The Art for Change Prize invited emerging artists from around the world to creatively respond to the theme of “Equality” for the chance to win a grand prize of £10 000 (about R217 000).

According to the organisers, they received over 2 500 entries from artists in 130 countries.

On December 8, the organisers, M&C Saatchi Group and Saatchi Gallery, announced the six regional winners of their annual international art initiative.

Neo Mashigo, chief creative officer at M&C Saatchi Abel South Africa and Art for Change judge, said: “Africa is brimming with talent and the world is waking up to Africa’s creative prowess. The talent available on the continent is monumental. I’m excited to see what the world would look like if Africa, the world’s second-largest and second-most populous continent, unleashed its full creative potential. Art for Change will provide a platform to showcase African creatives and African creativity on a world stage.”

According to Nnorom, his body of work is made from pieces of Ankara fabric/ African wax print fabrics collected from either tailors’ debris or cast-off clothes from homes, and waste foams from furniture workshops, wrapped and stitched into bubbles of various colours and sizes through sewing, rolling, tying, stringing, suspending and cutting, which navigates boundaries between textiles, painting and sculpture in a poetic rendition.

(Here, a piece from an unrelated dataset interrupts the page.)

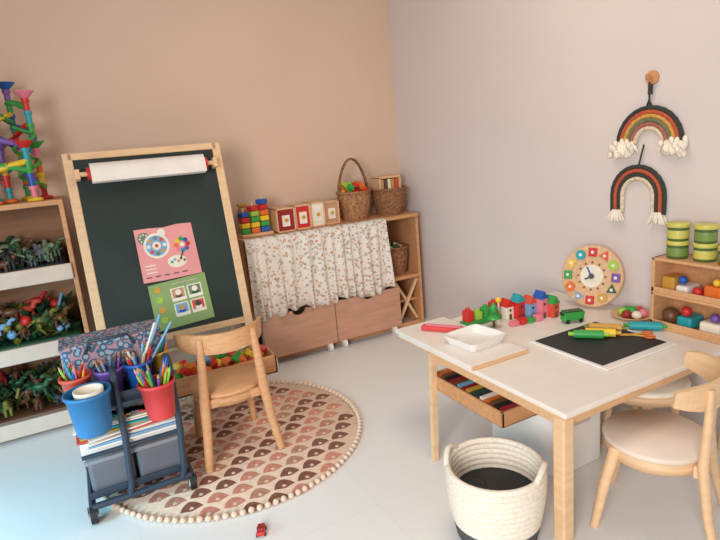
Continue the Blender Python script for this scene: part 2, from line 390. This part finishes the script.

“I am interested in the identity and meaning that fabrics represent, especially the Ankara fabric which is mostly consumed in my local community and West Africa. Fabric suggests to me a social structure or social organisation that weaves humanity into society, in the case of ‘fabric of society’ or ‘social fabric’. However, it is peculiar to different societies, while ‘bubble’ suggests a structure that holds or stores something for a period. My work processes through actions like cutting, rolling, stitching, sewing and installation to engage viewers in self-interrogation, critical thinking and questioning of sociopolitical structures and the human conditions of what truth and conspiracy connote to our daily lives wrapped in bubbles,” he said.